После полугодичного пребывания Леси в Болгарии заграничный паспорт удалось продлить еще на такой же срок.
Приближался юбилей Драгоманова — тридцатилетие его общественно-политической и научной деятельности. Леся в какой-то мере выполняла секретарские обязанности юбиляра.
16 декабря 1894 года во Львове состоялось торжественное собрание, посвященное этой дате. В многочисленных поздравлениях из Лондона, Женевы, Парижа, от ученых России, а также поляков, чехов, сербов и других славянских народов подчеркивалось, что Драгоманов, как ученый и деятель освободительного движения, принадлежит не только Украине.
Юбиляр не присутствовал на собрании, не сидел на почетном месте…

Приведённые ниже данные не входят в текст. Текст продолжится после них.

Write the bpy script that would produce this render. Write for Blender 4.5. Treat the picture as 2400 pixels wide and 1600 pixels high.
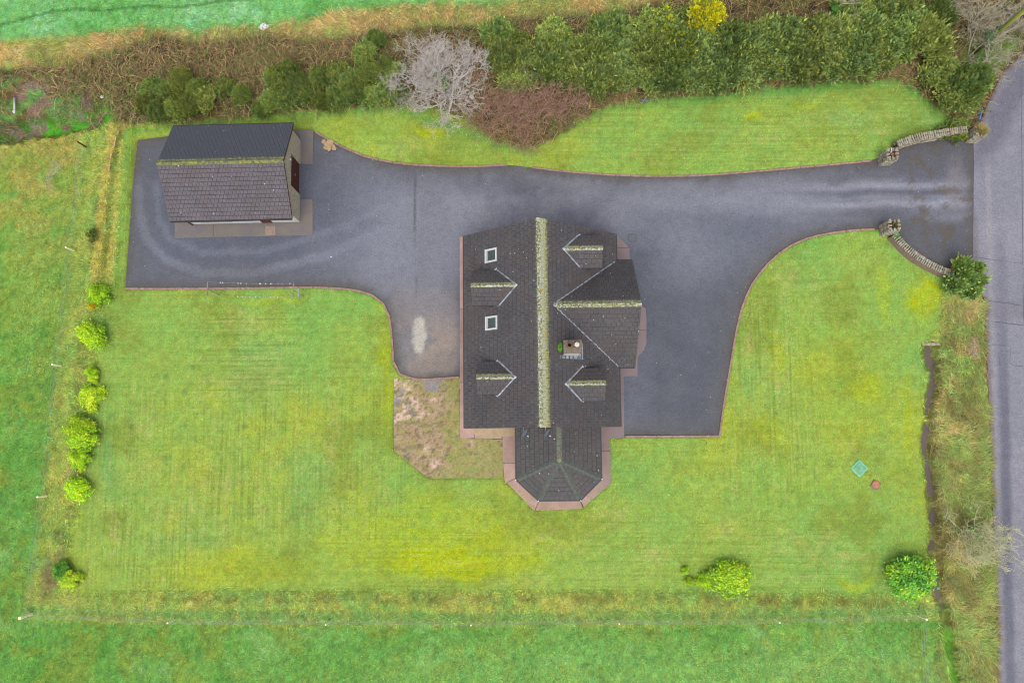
import bpy, bmesh, math, random
import numpy as np
from mathutils import Vector, Matrix
random.seed(7); rng = np.random.default_rng(11)
for o in list(bpy.data.objects): bpy.data.objects.remove(o, do_unlink=True)
scn = bpy.context.scene
COL = scn.collection
# ------------------------------------------------------------------ camera, sky, sun, exposure
CAM_H, PITCH, ROLL, FPX = 50.0, 0.112, 0.018, 1867.0
cd = bpy.data.cameras.new('camera'); cam = bpy.data.objects.new('camera', cd); COL.objects.link(cam)
cd.sensor_width = 36.0; cd.lens = FPX/2400*36; cd.clip_end = 2000; cd.clip_start = 0.5
cam.location = (0, 0, CAM_H); cam.rotation_euler = (PITCH, ROLL, 0)
scn.camera = cam
SUN_EL, SUN_AZ = 66.0, 186.0          # soft light from the south
w = bpy.data.worlds.new('World'); scn.world = w; w.use_nodes = True
wn = w.node_tree; bg = wn.nodes['Background']
sky = wn.nodes.new('ShaderNodeTexSky'); sky.sky_type = 'NISHITA'; sky.sun_disc = False
sky.sun_elevation = math.radians(SUN_EL); sky.sun_rotation = math.radians(SUN_AZ)
sky.dust_density = 4.0; sky.air_density = 1.0; sky.ozone_density = 1.0
hs = wn.nodes.new('ShaderNodeHueSaturation'); hs.inputs['Saturation'].default_value = 0.35
wn.links.new(sky.outputs[0], hs.inputs['Color']); wn.links.new(hs.outputs[0], bg.inputs[0])
bg.inputs[1].default_value = 0.13
sd_ = bpy.data.lights.new('sun', 'SUN'); sd_.energy = 1.2; sd_.angle = math.radians(50); sd_.color = (1, 0.98, 0.95)
sun = bpy.data.objects.new('sun', sd_); COL.objects.link(sun)
az = math.radians(SUN_AZ); sdir = Vector((math.sin(az)*math.cos(math.radians(SUN_EL)), math.cos(az)*math.cos(math.radians(SUN_EL)), math.sin(math.radians(SUN_EL))))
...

Через две недели, когда Драгоманов начал понемногу выздоравливать, были получены юбилейные материалы, и все семейство собралось в кабинете. Леся зачитывала поздравления, которые были оглашены на торжественном собрании во Львове. Драгоманов, верный своей давнишней привычке, время от времени иронизировал, шутил, когда раздавались особенно громкие похвалы. Однако всем было приятно услышать слово крестьянина Стефана Новаковского: «Михаил Драгоманов, — говорил он, — сейчас в Софии, в Болгарии и учит нас бороться и работать. Так вот, от имени крестьян я вношу предложение послать ему такую телеграмму: «Отец родной, просветитель наш, ты свор судьбу, свою жизнь, свое здоровье посвятил темному рабочему люду, чтобы просветить его светом правдивой науки… Прими благодарность за тридцатилетний труд от нас, русских хлопов, собравшихся со всей Галиции на русском вече во Львове. За правду, за свободу, которую ты отстаиваешь, будем стоять насмерть. Желаем тебе долгой жизни, чтобы ты мог нас своим мудрым советом просвещать, помогать нам сбросить оковы рабства, теснящие и хлебороба, и рабочего, и устроить справедливый строй на земле».
Кроме телеграмм и писем, впоследствии пришло немало подарков из Украины и Галиции: альбомы, вышитые рушники, скатерти, резные деревянные тарелки, художественные гончарные изделия и другие вещи. Михаил Петрович посмотрел на все это, на мгновение задумался, а потом, словно сам себе, тихо молвил:
— Похороны мои справляют…
Однако очень обрадовался, обнаружив среди подарков ценное издание на английском языке — «Английские и шотландские баллады», — о нем он давно мечтал. Только приобрести не мог — книга стоила 200 франков.